Après avoir transposé, quasiment plan pour plan, les tomes 1, 3 et 4 de ces comics dans le premier volet, Rodriguez (toujours épaulé par Miller à la réalisation, mais sans Tarantino cette fois) s'attaque ici au second tome, le tout rehaussé de deux histoires spécialement écrites pour l'occasion. "Sin City : J'ai tué pour elle", qui comme son prédécesseur s'amuse à jouer avec la chronologie, a donc la particularité de fonctionner à la fois comme une suite et comme un préquelle. On assiste ainsi à l'évolution du personnage de Nancy, la fragile strip-teaseuse campée par Jessica Alba. Profondément marquée par la mort de son mentor Hartigan (Bruce Willis), elle est rongée par un désir de vengeance destructeur. Dans le même temps, on assiste au passé du personnage de Dwight (joué cette fois par Josh Brolin qui remplace Clive Owen) et on comprend pourquoi il a du changer de visage. Ce qui nous pousse à retrouver par la même occasion les prostituées maniaques de la gâchette (et du katana), Gail et Miho, mais aussi (et surtout) Marv, le colosse aussi brutal que sensible, toujours incarné à la perfection par Mickey Rourke (qui a d'ailleurs mis du temps à accepter de reprendre ce rôle à cause des interminables heures de maquillage qu'il doit subir avant chaque prise). On croise également de nouvelles têtes comme Johnny, un jeune as des cartes imbattable au poker dont Joseph Gordon-Levitt enfile le costume noir, ou comme Ava, une vénéneuse séductrice à laquelle la sculpturale française Eva Green prête ses formes. A noter les savoureuses apparitions de Ray Liotta et Christopher Lloyd. Et même de Lady Gaga qui, même si elle n'est à l'écran que trois minutes, s'en tire plutôt pas mal, il faut bien l'avouer.

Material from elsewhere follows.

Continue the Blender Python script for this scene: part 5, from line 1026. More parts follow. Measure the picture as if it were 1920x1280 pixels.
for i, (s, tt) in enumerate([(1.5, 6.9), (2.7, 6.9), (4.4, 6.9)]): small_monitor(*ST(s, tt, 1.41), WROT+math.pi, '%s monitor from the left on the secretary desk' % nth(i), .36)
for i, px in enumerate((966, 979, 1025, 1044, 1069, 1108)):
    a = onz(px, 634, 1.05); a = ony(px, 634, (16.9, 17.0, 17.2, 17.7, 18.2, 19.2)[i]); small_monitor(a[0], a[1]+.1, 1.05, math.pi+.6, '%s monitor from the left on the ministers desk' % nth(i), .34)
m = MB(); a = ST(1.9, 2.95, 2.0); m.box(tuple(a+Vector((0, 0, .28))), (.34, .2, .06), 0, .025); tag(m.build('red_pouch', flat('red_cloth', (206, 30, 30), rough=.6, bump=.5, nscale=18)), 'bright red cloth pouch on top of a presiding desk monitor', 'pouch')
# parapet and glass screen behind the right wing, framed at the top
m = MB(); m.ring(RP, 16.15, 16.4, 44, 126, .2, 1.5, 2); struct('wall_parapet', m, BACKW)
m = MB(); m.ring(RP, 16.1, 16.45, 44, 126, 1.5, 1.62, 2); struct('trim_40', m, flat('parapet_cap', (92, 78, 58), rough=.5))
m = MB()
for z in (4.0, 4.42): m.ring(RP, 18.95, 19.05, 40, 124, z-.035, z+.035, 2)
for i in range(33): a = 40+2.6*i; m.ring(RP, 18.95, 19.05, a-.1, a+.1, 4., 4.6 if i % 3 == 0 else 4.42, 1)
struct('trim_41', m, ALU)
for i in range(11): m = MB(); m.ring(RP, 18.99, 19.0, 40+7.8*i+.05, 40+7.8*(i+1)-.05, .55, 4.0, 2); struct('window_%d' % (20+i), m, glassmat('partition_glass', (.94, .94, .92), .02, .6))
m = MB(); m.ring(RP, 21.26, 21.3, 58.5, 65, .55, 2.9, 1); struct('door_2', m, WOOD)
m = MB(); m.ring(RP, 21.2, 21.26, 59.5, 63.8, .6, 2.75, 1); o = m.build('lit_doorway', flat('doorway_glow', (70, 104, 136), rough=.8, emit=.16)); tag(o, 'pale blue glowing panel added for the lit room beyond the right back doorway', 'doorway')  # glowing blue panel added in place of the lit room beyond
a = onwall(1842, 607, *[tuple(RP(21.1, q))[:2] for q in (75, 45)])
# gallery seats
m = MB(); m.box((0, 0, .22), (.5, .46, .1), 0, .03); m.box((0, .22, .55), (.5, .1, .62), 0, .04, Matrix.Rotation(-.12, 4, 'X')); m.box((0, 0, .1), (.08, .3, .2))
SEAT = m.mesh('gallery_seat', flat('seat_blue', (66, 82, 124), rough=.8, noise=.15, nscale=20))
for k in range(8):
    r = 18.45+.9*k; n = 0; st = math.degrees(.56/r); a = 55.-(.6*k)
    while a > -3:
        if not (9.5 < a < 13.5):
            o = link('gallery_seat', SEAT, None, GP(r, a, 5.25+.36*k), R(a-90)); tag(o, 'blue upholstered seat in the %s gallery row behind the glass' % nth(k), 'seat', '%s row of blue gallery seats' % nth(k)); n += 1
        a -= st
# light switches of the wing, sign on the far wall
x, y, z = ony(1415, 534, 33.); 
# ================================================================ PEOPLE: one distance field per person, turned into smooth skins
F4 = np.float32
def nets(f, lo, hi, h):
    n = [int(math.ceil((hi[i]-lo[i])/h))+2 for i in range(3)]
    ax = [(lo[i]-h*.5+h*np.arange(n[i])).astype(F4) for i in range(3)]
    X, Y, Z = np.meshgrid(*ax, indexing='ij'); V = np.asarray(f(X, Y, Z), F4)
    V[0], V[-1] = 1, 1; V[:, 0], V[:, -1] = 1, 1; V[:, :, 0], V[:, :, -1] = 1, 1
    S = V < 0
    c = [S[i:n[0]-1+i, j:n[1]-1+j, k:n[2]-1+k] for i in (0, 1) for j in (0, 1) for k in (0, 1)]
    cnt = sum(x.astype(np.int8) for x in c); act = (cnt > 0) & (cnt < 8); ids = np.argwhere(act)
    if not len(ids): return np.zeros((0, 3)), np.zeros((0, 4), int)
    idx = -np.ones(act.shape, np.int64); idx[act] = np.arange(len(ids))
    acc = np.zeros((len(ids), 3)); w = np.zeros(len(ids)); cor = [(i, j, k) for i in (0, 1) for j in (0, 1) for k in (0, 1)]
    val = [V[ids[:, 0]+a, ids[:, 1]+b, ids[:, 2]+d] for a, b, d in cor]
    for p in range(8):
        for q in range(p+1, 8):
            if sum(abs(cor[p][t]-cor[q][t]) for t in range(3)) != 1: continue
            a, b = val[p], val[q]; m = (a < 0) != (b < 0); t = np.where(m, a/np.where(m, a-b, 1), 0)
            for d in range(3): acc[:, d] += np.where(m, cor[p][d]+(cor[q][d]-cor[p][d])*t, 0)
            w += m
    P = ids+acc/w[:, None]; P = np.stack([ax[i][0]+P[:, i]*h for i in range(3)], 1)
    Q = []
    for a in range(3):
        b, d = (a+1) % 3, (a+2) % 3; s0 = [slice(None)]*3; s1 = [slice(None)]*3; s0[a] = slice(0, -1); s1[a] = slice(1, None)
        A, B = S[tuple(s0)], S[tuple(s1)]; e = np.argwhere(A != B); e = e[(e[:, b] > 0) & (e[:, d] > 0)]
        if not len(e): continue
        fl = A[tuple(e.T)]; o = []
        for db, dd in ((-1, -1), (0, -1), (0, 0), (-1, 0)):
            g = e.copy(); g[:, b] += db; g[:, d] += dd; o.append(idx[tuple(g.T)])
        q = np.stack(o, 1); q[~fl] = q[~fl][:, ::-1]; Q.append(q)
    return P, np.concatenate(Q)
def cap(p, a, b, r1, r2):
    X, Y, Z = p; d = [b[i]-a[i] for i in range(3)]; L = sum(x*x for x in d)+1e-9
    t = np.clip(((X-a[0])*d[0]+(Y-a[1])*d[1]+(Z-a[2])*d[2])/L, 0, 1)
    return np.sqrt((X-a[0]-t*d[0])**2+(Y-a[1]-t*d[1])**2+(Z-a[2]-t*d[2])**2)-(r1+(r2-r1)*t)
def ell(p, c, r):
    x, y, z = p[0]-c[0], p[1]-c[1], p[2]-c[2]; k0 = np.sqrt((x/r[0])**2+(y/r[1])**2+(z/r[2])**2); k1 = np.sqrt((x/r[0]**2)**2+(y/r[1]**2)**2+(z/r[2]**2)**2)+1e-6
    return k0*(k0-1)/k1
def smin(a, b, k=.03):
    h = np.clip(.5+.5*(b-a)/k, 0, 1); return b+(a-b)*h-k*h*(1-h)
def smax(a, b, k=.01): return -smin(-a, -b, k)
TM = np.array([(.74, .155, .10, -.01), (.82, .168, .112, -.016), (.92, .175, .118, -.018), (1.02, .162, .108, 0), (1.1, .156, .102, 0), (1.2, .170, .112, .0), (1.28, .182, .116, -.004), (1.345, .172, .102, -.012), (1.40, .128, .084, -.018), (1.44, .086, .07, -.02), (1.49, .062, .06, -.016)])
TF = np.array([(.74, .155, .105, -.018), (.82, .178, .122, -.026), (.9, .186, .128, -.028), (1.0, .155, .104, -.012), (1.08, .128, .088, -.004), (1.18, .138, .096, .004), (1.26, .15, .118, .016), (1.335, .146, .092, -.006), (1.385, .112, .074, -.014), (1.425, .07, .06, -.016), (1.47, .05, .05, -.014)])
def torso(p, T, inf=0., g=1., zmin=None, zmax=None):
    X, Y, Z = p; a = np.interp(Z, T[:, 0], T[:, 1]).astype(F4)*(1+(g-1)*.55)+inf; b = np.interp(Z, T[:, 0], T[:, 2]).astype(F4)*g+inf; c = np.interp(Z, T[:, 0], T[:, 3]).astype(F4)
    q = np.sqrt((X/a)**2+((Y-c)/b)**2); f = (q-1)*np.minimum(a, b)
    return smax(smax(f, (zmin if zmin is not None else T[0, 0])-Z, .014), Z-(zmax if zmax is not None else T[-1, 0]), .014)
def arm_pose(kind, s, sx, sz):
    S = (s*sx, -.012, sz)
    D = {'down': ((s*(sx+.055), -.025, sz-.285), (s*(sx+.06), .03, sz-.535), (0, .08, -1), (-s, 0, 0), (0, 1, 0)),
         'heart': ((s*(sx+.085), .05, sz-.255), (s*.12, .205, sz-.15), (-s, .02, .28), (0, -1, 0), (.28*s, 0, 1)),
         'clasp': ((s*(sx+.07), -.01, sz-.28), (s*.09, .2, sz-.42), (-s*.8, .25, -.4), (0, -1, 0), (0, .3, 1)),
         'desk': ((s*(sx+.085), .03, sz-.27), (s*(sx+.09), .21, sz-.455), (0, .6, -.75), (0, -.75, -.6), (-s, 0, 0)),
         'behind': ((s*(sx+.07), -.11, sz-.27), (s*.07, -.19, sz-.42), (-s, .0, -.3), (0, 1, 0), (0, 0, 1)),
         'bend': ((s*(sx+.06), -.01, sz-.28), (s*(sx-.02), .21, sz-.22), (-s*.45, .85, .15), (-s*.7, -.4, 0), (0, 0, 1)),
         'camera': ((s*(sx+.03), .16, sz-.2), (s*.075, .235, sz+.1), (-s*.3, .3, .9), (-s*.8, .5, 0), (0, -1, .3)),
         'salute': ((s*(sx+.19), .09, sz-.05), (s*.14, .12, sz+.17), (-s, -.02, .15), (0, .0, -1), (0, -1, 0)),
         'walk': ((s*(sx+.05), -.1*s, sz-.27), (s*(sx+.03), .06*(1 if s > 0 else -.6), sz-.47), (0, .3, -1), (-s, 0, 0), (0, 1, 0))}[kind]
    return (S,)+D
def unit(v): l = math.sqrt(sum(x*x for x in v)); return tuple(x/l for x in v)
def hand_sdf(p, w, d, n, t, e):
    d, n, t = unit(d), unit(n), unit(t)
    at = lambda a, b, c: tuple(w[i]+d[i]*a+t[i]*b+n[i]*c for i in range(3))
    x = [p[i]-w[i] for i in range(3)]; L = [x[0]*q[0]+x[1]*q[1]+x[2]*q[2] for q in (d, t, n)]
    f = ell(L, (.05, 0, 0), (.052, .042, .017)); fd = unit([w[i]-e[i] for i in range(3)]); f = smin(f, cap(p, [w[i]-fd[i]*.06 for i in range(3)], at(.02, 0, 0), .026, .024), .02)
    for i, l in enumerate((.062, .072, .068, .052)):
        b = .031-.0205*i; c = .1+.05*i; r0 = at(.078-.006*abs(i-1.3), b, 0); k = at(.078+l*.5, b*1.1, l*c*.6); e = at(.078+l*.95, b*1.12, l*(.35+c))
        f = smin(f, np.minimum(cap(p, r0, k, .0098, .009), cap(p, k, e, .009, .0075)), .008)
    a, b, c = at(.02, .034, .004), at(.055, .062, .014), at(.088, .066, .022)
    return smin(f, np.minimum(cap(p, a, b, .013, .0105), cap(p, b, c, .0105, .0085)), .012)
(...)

Rassurez-vous (ou effrayez-vous, au choix), rien a changé à Sin City. La ville du vice et du pêché, où mort et vie se confondent, est toujours nécrosée par la noirceur, le nihilisme et le désespoir, toujours peuplé d'êtres violents, corrompus, machiavéliques. Si ce n'est la 3D, gadget souvent désuet contraignant le port de lunettes inconfortables mais qui colle ici plutôt bien à l'univers graphique de Miller, pas grand chose de nouveau pour ce deuxième acte dans la parfaite continuité de son aîné. En gros, si vous avez aimé le premier, il y a de grandes chances que celui-ci vous plaise sans problème. En revanche, si vous ne l'aviez pas apprécié, peu de chances d'être séduit cette fois. Collant de très près à ce qu'ils ont déjà livré par le passé, Rodriguez et Miller signent un nouveau bric-à-brac complètement fous aux effets visuels saisissants, où tout n'est que prétexte à des scènes de carnage orchestrées avec un savoir-faire vicieusement jouissif ; où s'entrechoquent sans temps mort une multitude de personnages haut en couleur(s) incarnés par un casting de prestige au cours d'une narration complètement éclatée.
Si il ne s'agit au final que d'une œuvre qui se voit comme un simple prolongement, "Sin City : J'ai tué pour elle" est un pur divertissement – certes pas exempt de défauts - mais tout à fait maitrisé, complètement déchainé, et surtout honnête et décomplexé. Il n'essaie jamais de n'être ce qu'il n'est pas, et ça c'est un point sur lequel bon nombre de blockbusters pêchent.